The Academy skewed dark in its choice of live-action shorts this year, selecting four films to slit your wrists by — each one featuring child endangerment in a different form — and a fifth, about a diabetic on her death bed, that finds a glimmer of uplift at the other end of life. If that sounds like a complaint, think again: All too often, the Academy falls for either lightweight comedic shorts or over-earnest social-issue dramas, whereas this lot consists of several genuinely well-tooled micro-thrillers. It’s just a lot to stomach in a single, two-hour sitting.
The theatrical program opens with Spanish director Rodrigo Sorogoyen’s Goya-winning “Madre,” which begins with a slow pan of an empty beach — meaningless at first, but setting the stage for a parental nightmare that plays out entirely in the audience’s imagination. Like Gustav Möller’s nail-biting Danish feature “The Guilty,” this short conjures an uncertain but potentially grave scenario at the other end of a phone call, except this time, instead of focusing on a relatively calm emergency operator, we’re invited to identify with a panicky mother. The caller is her 6-year-old, who’s supposed to be traveling with his father, but has inexplicably wound up by himself on a beach hours away in France. Where is he exactly? What happened to his chaperone? And why doesn’t his mom simply ask him to text her his location? “Madre” is more of an exercise than a movie, turning every parent’s worst nightmare into a gimmicky calling card.
Contrast that with “Fauve,” the more enigmatic short that immediately follows, and one can appreciate the difference between exploitation and artistry: Canadian director Jeremy Comte plunges us into the midst of a primitive game, as two boys (Felix Grenier and Alexandre Perreault) try to one-up each other via a series of cruel tricks. Their world feels eerily abandoned, ranging from abandoned train tracks to an off-limits surface mine, where things take an unexpected turn. Comte disorients us at first, leaving us to play detective as we attempt to figure out the rules, and before things quite make sense, he springs the twist, putting the kids in imminent danger. It’s cruel, to be sure, and yet, in the space of a few minutes, he’s established the situation well enough for audiences to identify with the situation — and to appreciate the terrible irony of the short’s slow denouement.
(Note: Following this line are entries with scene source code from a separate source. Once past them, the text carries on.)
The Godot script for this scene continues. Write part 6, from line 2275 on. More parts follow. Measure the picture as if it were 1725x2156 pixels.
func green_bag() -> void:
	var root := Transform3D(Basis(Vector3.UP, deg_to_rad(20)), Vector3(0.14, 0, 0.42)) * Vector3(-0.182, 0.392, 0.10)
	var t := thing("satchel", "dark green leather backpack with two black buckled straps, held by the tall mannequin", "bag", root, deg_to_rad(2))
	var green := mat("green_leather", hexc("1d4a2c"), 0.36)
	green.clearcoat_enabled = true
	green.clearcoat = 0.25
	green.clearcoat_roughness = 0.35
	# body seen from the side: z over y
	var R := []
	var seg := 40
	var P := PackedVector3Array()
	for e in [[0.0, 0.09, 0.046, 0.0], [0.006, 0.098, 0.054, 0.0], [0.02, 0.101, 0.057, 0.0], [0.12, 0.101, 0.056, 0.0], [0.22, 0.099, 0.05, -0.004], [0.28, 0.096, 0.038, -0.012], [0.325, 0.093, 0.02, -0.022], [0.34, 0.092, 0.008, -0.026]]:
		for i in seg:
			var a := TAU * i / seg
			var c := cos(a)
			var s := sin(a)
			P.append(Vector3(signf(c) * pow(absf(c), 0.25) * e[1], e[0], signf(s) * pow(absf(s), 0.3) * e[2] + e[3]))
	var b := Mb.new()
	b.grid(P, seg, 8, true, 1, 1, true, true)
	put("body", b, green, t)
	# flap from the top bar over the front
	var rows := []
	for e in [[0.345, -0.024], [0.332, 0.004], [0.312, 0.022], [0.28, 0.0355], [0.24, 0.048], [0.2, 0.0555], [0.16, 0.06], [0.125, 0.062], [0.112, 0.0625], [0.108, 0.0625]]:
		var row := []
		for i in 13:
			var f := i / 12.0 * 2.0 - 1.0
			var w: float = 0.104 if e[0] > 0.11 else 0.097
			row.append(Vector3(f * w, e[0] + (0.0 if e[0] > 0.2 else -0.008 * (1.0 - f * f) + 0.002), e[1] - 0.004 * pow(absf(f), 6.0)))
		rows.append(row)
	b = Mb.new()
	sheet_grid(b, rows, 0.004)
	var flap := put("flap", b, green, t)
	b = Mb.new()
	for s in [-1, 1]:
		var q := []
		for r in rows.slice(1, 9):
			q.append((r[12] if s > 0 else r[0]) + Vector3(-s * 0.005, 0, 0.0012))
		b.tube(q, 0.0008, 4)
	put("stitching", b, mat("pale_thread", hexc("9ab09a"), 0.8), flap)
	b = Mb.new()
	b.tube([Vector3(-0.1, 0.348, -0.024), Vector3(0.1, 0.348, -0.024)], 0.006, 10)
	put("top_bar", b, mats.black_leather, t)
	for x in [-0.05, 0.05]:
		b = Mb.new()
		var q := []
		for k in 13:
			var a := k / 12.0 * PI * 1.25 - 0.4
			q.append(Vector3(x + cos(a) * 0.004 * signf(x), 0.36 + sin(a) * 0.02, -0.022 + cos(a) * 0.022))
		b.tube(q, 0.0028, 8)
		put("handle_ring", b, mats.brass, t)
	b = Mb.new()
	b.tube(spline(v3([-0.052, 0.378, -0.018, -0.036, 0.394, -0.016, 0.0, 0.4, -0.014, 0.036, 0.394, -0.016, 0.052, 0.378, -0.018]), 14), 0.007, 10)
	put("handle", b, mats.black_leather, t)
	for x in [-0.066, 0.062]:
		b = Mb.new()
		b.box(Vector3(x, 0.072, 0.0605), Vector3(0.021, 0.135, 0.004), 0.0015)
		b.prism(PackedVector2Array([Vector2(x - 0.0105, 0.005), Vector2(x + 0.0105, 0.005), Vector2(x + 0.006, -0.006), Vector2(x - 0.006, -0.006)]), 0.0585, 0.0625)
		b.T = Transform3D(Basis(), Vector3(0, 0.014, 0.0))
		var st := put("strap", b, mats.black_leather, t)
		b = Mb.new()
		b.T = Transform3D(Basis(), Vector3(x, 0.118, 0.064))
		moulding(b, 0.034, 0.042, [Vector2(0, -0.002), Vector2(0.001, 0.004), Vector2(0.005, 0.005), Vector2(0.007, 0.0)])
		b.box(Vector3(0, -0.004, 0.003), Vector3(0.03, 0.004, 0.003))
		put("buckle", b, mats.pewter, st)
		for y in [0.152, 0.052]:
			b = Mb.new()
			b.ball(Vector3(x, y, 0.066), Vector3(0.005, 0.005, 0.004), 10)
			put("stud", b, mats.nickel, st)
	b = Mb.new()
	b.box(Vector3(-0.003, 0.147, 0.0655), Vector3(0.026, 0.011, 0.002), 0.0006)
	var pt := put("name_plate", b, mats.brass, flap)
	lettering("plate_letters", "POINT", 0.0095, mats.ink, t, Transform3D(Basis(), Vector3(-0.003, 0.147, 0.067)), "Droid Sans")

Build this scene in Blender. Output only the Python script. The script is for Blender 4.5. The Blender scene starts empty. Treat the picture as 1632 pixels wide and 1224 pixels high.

Voters will do what voters do, but “Fauve” is far and away the strongest contender.
For the West L.A. theater full of elderly ladies, however, the clear favorite was “Marguerite,” another French-language Canadian offering — although this one strikes a much different, and far more sensitive tone. Hinging on kindness rather than conflict, the short observes the connection between a kindly nurse (Sandrine Bisson) and her charge, Marguerite (Béatrice Picard), the invalid older woman whom she visits daily. Such a story could have gone any number of directions, most of them depressing, but director Marianne Farley — the category’s only female helmer — doesn’t abuse the end-of-life premise. (Gentle spoilers ahead.) Rather, she reveals first that the nurse is a lesbian, and later that Marguerite missed out on a same-sex love of her own decades earlier, when such things simply weren’t allowed. The film invites us to wonder how many “Marguerites” there are in the world, while sensitively offering this one a meaningful connection with someone she’d been taught to fear.
From there, it’s straight back into nerve-wracking mode, as “Detainment” writer-director Vincent Lambe re-creates one of Britain’s most notorious murder cases, in which two 10-year-old boys were convincted of abducting, torturing, and ultimately killing 2-year-old “Baby James.” True-crime reenactments have been popular fodder for short-film directors of late, but this one is unusually effective, relying on transcripts of police interviews with the two suspects, Robert Thompson and Jon Venables (played by Leon Hughes and Ely Solan in a pair of stunning child performances), to provide a window into their psychology. That’s a risky undertaking — and one that has exposed Lambe to considerable criticism — as it so often amplifies the celebrity of society’s most depraved individuals, but there’s something not just compelling, but almost necessary about this portrayal: Whereas “Fauve” depicts an accident of sorts, “Detainment” reveals a deliberate case of human cruelty, the horror of which was compounded by its apparent lack of motive.
The fifth and final nominee, “Skin,” is a stunner from Israeli director Guy Nattiv, although it stacks the deck so outrageously against a bunch of racist white neo-Nazis that it’s hard to take seriously at times. Nattiv went on to direct a separate feature, also called “Skin,” about a former skinhead (played by Jamie Bell) who had a change of heart and went on to have all of his white-power tattoos removed. While that story actually happened (see the documentary “Erasing Hate”), this far-fetched fiction short imagines virtually the opposite scenario, as the perpetrator of a hate crime (Jonathan Tucker, seething and self-righteous) faces a kind of poetic retribution. To amplify audiences’ outrage, Nattiv frames the story from the p.o.v. of the bigot’s pre-teen son, who has been all but brainwashed into becoming the perfect weapon for the film’s shocking conclusion. Nattiv is an undeniably gifted filmmaker, but the feature proves more impactful.